Back in September, I highlighted the Sum of the Parts value of Steinway Musical Instruments (LVB). I laid out my high and low estimates for fair value for all of their assets and deemed prices fairly valued to 87% undervalued. The company previously said they would announce the results of strategic alternatives by the end of Q3 (September). Well, on the latest conference call, there was mixed news.

Good news: They announced an agreement to sell their West 57th Street property—monetizing a non core asset and showing the first tangible progress of the strategic review.

Bad news: An unanticipated chunk of the value is going to the landowners, rather than Steinway (the building owner). Furthermore, the rest of the strategic process is taking longer than expected—leaving shareholders in the dark during an expensive process.

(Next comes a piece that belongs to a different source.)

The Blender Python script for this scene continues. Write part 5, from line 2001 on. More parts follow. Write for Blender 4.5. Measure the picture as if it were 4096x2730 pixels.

From their conference call:  As a reminder, Steinway owns the building on 57th Street subject to a long-term land lease. “The proposed transaction will be with us and the landowner as sellers. The total purchase price for the combined property is $195 million, with $56 million coming to Steinway. $20 million of the $56 million will be held in escrow until we vacate the space we currently occupy in the building. The letter of intent stipulates that 12-month advanced notice be given by either party with respect to vacating our space.

We expect to complete negotiations of a purchase and sale agreement within the next 15 days. Of course, no

assurance can be made that a definitive agreement will be ultimately signed, or that it will be signed in the time frame we anticipate. We currently expect the closing to take place before the end of 2012”

While I knew LVB did not own the land, to have only 28% of the value go to them was definitely not what I expected. Other analysts seemed pretty surprised as well. From conference call:

It’s Rick D’Auteuil, Columbia Management. The information disclosed on the purchase price or the sale price of the 57th Street property in total and then your allocation — can you talk about is — was there a fixed formula, or was that negotiated on how the split was? Because the total amount is consistent with some of the prior numbers I’ve heard about the valuation there. The split surprises me, so what’s the justification for that?”

How does this affect the investment?

I originally valued LVB’s stake in the West 57th property at $50-$100 mm, so the $56 mm is near the low end of my valuation. This lowers the high valuation from $47 to $43, not a huge move. More concerning though is the delay in the strategic review process. At this point, management has overpromised and under-delivered—and it is clear investors are growing frustrated. With little transparency in such an important process and the West 57th street sale coming in near the low range, I am less bullish than I was before. While I still think the risk/reward is favorable, it is no longer as large of a position for me.

Disclaimer: The content contained in this blog represents only the opinions of its author(s). I may hold long or short positions in securities mentioned in the blog. In no way should anything on this website be considered investment advice and should never be relied on in making an investment decision. This blog is not a solicitation of business– the content herein is intended solely for the entertainment of the reader and the author.